Przemoc domowa

Mężczyźni też bywają ofiarami przemocy domowej

W Polsce panuje powszechne przekonanie, że przemocą domową dotknięte są wyłącznie kobiety i dzieci. I rzeczywiście, stanowią większość pokrzywdzonych. Jednak dorośli synowie, ojcowie i mężowie też bywają ofiarami przemocy domowej. Są bici, wyzywani, poniżani, odcinani od pieniędzy i od kontaktu z dziećmi. 

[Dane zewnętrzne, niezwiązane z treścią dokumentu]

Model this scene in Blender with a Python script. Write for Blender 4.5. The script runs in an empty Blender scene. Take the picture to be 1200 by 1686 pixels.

Z danych, którymi dysponuje Komenda Główna Policji wynika, że w 2020 r. ofiarami przemocy w rodzinie było prawie 86 tys. osób, blisko 11 tys. z nich to mężczyźni. Podobnie kształtują się statystyki za 2019 r. Te dane potwierdza raport CBOS na temat sprawców domowej agresji. Wynika z niego, że jeden na dziesięć ankietowanych mężczyzn doświadczył przemocy fizycznej ze strony partnerki.

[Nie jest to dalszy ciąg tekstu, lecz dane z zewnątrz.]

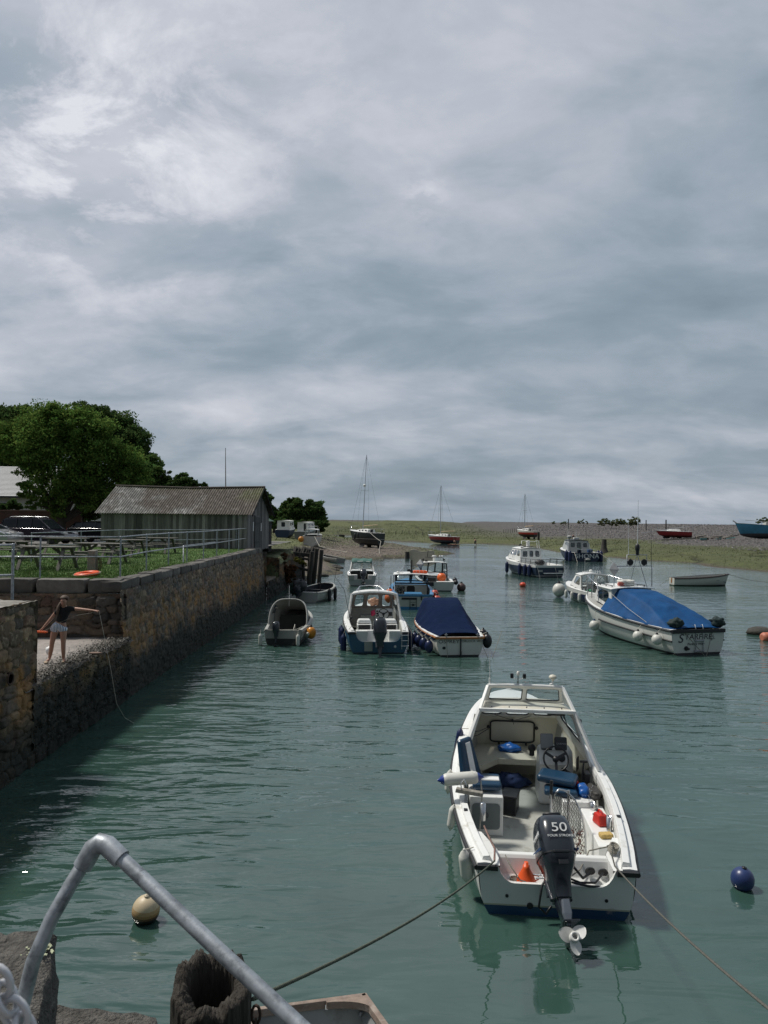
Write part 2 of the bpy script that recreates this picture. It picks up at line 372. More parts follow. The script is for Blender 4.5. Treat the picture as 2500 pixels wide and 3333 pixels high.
def ground_h(X, Y):
    d = sdist(X, Y) + (vnoise(X, Y, 5, 1)-.5)*2.2
    w = sst(18, 48, X)
    hm = .75*sst(0, 5, d)+.35*sst(5, 60, d)
    crest = 320+25*(vnoise(X, Y*0, 60, 5)-.5)
    ridge = sst(-60, 0, Y-crest)*(1-sst(0, 60, Y-crest))
    hm = hm + 3.65*ridge - 3*sst(10, 80, Y-crest)
    dr = np.clip(d, 0, None)
    hr = .75*sst(0, 5, dr)+.4*sst(3, 20, dr)+1.7*sst(12, 75, dr)+1.75*sst(60, 150, dr)-7.5*sst(165, 320, dr)
    h = hm*(1-w)+hr*w
    # the spit and the left bank
    spit = (Y < 200) & (X < 12)
    d2_ = d+1.3; hs = np.where(d2_ > 0, .42*sst(0, 2.5, d2_)+.22*sst(3, 9, d2_), -.01)
    left = 1-sst(-12, -8, X)
    hs = hs + left*(.55*sst(0, 12, d)+1.0*sst(8, 40, d))
    h = np.where(spit, hs, h)
    near = (X < -5) & (Y < 84)
    h = np.where(near, h + 1.1*sst(1, 6, d)*(1-sst(70, 84, Y)), h)
    h = h + (vnoise(X, Y, 1.6, 8)-.5)*.22*sst(1, 6, d) + (vnoise(X, Y, 9, 9)-.5)*.35*sst(2, 12, d)
    return np.where(d < np.where(spit, -1.3, 0), np.maximum(d*.35, -1.5), h), np.where(spit, d+1.3, d)
nY, nX = 430, 420
ys = 57*(620/57.)**np.linspace(0, 1, nY)
ss = np.linspace(-.75, .80, nX)
YY, SS = np.meshgrid(ys, ss, indexing='ij'); XX = SS*YY
HH, DD = ground_h(XX, YY)
nz1 = vnoise(XX, YY, 14, 21); nz2 = vnoise(XX, YY, 3, 22); nz3 = vnoise(XX, YY, .9, 23)
grass = np.array([.085, .110, .034]); grass2 = np.array([.125, .132, .048]); gravel = np.array([.125, .102, .084]); shing = np.array([.088, .080, .079]); mud = np.array([.075, .062, .045])
g = grass[None, None]*(1-nz2[..., None])+grass2[None, None]*nz2[..., None]
g = g*(.42+.62*nz1[..., None])
shw = sst(18, 48, XX)*sst(16, 30, DD+(nz1-.5)*26+(nz2-.5)*8)                         # right-hand beach
shw = np.maximum(shw, sst(308, 322, YY+(nz1-.5)*24)*(YY > 200))                  # ridge
spw = ((YY < 200) & (XX < 12))*sst(-13, -9, XX)*sst(.5, 2, DD+(nz2-.5)*2)
tipg = sst(1.5, 4.5, XX+(nz2-.5)*5)*((YY < 125) & (YY > 90)) + ((XX > 1) & (DD < 3.2) & (YY < 112))*sst(.4, .55, nz2)
tipg = np.maximum(tipg, sst(114, 128, YY+(nz1-.5)*20)*((YY < 200) & (XX < 12)))
spw = spw*np.clip(1-tipg, 0, 1)*sst(.22, .40, nz2+.12)
c = g*(1-spw[..., None])+(gravel*(.7+.7*nz3[..., None]))*spw[..., None]
c = c*(1-shw[..., None])+(shing*(.68+.62*nz3[..., None]))*shw[..., None]
mw = (1-sst(.2, 1.6, DD+(nz2-.5)*1.5))
c = c*(1-mw[..., None])+mud*mw[..., None]
cr = np.abs(vnoise(XX, YY, 26, 31, 5)-.5); crk = (1-sst(.0, .016, cr))*(1-shw)*(1-spw)*(YY > 90)      # drainage creeks
c = c*(1-.7*crk[..., None]); HH = HH-.3*crk*(DD > 2)
terr = M('marsh_ground', (1, 1, 1), .92, v=.4, vs=1.3, bump=1, bs=4, bd=.22, vc=True)
o = npmesh('marsh', np.stack([XX, YY, HH], -1).reshape(-1, 3), gridfaces(nY, nX)[:, ::-1], terr, c.reshape(-1, 3))
tag(o, kind='structure')
def gz(x, y): return float(ground_h(np.array([float(x)]), np.array([float(y)]))[0][0])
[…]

Mężczyzna ofiarą przemocy? To kłóci się ze społecznym stereotypem mężczyzny silnego, walczącego o dominację i kojarzonego z rolą agresora. Dlatego tak trudno mężczyznom-ofiarom przemocy domowej zwrócić się o pomoc, czy opowiedzieć komuś o dramacie, jaki przeżywają. Strach przed reakcją otoczenia, utratą dobrego wizerunku, wyśmianiem powoduje, że mężczyźni boją się szukać pomocy.

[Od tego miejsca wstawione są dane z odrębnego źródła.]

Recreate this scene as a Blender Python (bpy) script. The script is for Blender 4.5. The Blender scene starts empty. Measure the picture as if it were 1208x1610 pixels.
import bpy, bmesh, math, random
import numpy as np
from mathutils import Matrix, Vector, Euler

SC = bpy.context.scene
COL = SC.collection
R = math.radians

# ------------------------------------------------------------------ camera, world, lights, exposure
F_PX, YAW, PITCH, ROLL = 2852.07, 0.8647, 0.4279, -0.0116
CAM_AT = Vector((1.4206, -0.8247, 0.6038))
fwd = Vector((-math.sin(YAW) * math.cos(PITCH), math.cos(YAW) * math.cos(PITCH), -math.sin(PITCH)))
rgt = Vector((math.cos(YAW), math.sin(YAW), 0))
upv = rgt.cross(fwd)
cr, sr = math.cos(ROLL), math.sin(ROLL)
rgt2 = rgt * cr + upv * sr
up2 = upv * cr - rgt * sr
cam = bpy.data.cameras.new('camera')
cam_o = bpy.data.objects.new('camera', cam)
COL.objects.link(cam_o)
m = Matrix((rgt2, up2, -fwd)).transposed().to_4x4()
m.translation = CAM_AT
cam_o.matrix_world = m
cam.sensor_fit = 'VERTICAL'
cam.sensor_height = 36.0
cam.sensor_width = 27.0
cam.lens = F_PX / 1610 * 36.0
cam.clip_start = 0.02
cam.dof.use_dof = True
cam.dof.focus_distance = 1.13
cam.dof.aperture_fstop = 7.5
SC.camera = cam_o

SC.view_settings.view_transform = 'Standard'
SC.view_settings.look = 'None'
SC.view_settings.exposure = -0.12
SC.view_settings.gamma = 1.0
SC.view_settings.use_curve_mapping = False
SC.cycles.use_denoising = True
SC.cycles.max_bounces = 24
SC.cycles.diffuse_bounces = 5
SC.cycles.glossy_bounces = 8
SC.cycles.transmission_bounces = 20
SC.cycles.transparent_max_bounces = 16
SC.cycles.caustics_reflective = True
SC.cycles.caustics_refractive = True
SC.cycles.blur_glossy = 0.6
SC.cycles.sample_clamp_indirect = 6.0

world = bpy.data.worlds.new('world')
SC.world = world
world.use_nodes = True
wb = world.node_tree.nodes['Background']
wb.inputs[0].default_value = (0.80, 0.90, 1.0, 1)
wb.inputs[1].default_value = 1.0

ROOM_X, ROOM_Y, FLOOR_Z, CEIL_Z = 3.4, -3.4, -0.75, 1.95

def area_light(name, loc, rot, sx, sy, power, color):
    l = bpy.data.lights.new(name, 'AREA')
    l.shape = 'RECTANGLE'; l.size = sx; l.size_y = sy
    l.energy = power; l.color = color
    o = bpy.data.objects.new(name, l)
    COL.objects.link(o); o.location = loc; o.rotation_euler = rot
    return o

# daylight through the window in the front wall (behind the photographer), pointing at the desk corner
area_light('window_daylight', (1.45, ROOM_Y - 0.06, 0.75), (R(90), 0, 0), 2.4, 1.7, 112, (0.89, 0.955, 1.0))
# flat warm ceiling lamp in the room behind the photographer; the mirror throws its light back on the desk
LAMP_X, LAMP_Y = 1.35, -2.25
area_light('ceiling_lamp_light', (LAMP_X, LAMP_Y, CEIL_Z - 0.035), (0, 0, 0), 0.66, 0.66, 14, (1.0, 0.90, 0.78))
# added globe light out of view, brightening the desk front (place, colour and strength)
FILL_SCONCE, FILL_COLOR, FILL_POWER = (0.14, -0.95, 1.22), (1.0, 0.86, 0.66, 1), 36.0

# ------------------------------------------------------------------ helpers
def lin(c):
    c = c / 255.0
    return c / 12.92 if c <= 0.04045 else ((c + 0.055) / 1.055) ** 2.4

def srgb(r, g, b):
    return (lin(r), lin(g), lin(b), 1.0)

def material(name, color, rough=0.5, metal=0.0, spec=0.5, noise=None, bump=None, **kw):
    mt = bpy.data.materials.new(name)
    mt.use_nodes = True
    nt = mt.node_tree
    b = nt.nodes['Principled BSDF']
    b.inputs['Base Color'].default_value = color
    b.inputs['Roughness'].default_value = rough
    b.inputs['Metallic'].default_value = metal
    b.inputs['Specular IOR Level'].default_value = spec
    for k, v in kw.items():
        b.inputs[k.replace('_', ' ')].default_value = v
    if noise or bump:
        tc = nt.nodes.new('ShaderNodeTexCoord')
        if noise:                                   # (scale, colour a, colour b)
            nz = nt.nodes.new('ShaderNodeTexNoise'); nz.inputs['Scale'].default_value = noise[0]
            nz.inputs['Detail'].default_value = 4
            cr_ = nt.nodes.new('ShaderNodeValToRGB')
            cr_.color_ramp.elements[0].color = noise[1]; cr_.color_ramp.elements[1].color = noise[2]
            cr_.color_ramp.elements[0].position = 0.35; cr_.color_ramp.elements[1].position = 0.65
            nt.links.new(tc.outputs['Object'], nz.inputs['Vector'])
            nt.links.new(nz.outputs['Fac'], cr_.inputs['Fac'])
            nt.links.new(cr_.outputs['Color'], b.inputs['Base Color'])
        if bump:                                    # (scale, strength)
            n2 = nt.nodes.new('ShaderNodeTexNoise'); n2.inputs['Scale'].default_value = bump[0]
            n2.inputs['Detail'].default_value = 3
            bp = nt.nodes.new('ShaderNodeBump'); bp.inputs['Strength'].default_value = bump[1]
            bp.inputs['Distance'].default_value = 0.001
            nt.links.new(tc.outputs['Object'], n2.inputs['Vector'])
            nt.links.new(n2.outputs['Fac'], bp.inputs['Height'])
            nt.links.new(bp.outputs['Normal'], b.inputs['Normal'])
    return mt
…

W dodatku ludziom często trudno sobie wyobrazić, jak kobieta może bić mężczyznę i „jak on może na to pozwalać?”. Tym większe zdziwienie budzi np. informacja o gwałcie na mężczyźnie ze strony kobiety. Słyszą, że są „mięczakami” lub „pantoflarzami”. Potwierdza to także raport CBOS – kiedy ofiarą jest mąż lub partner, tylko niewiele ponad połowa ankietowanych (64 proc.) całkowicie potępia stosowanie przemocy, a więcej niż co czwarty pytany (27 proc.) twierdzi, że w pewnych sytuacjach może być ono usprawiedliwione. Trzech na stu ankietowanych (3 proc.) zawsze usprawiedliwiłoby partnerkę, która w gniewie uderzyłaby partnera.